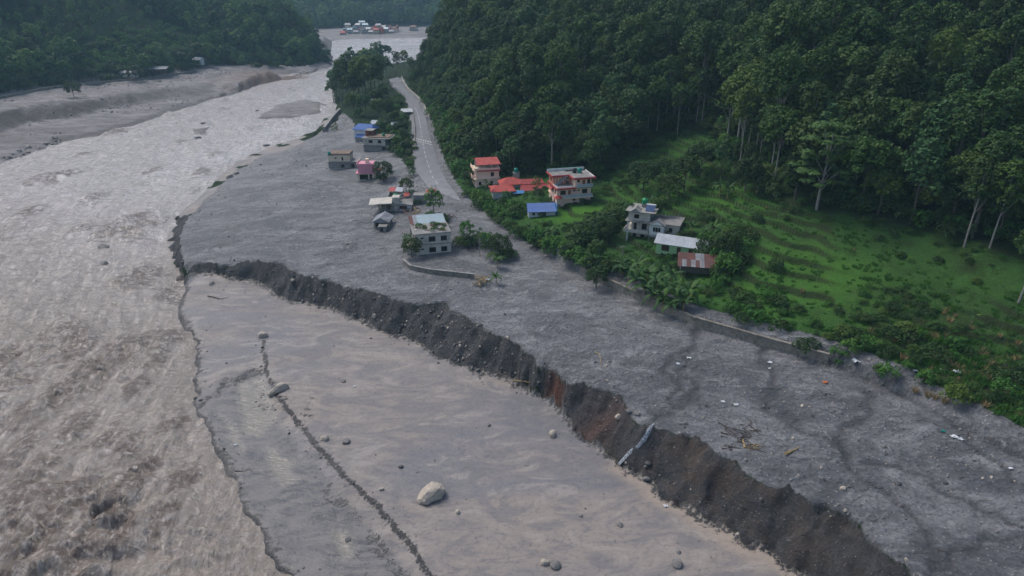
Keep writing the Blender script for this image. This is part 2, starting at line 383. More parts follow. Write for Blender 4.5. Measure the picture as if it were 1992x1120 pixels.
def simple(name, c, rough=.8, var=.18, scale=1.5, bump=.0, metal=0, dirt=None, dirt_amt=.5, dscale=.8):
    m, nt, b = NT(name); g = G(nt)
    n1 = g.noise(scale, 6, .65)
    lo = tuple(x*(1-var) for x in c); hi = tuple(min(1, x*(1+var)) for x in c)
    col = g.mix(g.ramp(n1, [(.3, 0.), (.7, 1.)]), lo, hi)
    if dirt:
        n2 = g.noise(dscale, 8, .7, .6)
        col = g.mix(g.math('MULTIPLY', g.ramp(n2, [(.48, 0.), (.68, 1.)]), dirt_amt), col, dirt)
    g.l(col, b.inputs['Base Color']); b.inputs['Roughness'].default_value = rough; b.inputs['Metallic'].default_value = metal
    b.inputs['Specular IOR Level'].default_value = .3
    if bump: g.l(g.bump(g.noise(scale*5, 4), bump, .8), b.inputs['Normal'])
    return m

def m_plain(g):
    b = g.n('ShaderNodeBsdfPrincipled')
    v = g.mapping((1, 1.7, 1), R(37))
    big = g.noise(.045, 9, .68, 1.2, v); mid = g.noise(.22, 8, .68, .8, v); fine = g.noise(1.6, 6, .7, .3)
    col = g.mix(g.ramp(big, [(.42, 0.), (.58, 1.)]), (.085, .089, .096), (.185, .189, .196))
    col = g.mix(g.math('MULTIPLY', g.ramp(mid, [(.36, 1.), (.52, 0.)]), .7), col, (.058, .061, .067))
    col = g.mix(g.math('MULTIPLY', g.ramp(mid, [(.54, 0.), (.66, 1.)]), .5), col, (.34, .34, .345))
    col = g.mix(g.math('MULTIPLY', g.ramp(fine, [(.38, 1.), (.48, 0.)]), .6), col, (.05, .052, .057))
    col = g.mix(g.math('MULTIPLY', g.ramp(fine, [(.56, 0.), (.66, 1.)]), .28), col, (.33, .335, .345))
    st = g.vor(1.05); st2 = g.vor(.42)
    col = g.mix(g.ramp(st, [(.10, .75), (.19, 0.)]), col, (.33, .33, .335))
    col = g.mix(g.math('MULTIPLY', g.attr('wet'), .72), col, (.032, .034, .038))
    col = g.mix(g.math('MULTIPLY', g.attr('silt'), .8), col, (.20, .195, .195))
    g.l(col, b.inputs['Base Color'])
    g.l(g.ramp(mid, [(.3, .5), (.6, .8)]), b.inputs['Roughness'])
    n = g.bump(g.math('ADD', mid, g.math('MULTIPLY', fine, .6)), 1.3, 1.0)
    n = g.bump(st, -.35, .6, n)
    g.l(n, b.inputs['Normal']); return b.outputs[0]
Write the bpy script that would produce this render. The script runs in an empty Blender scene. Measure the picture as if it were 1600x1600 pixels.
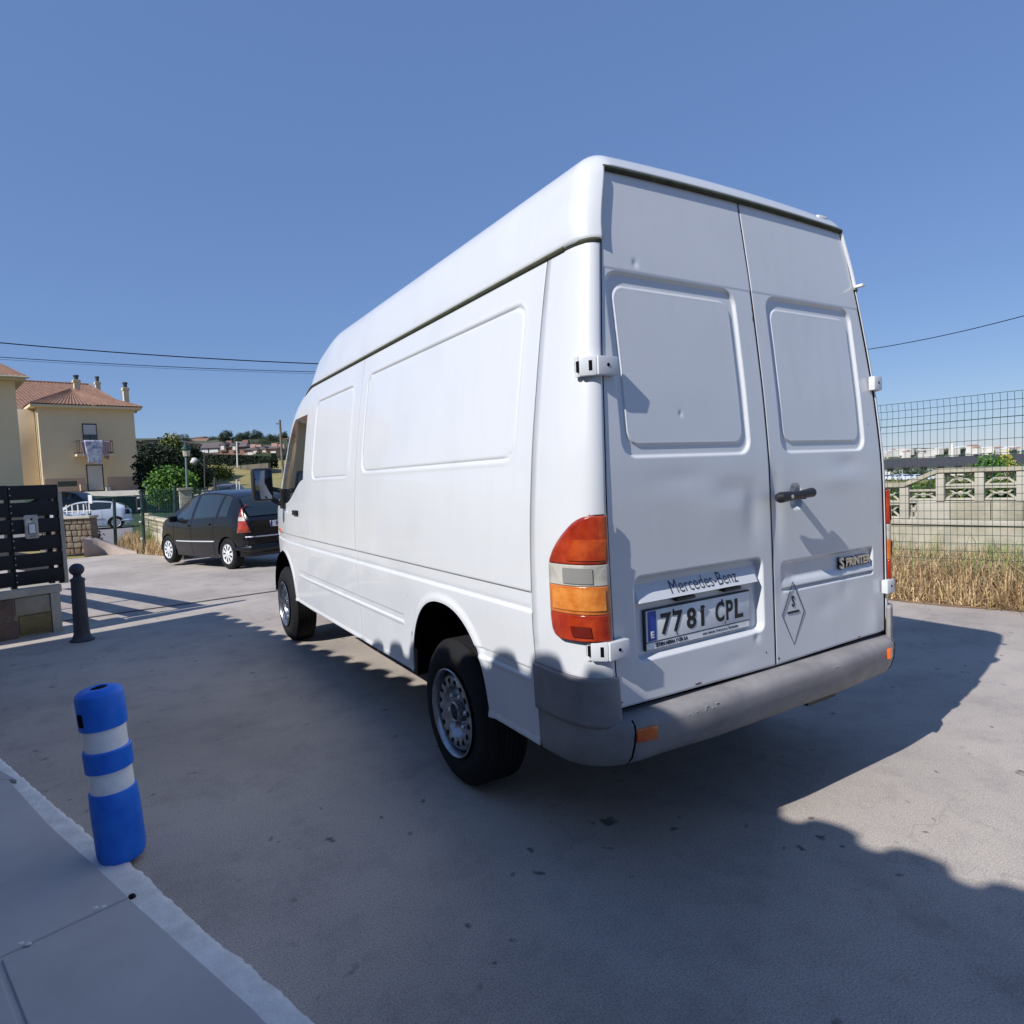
----------
● Stated goal: Identify the lines that hold the word "Blender". Copy every one of them.

● Exercise response:
Keep writing the Blender script for this image. This is part 2, starting at line 383. More parts follow. Write for Blender 4.5. Measure the picture as if it were 1992x1120 pixels.
Write the bpy script that would produce this render. The script runs in an empty Blender scene. Measure the picture as if it were 1600x1600 pixels.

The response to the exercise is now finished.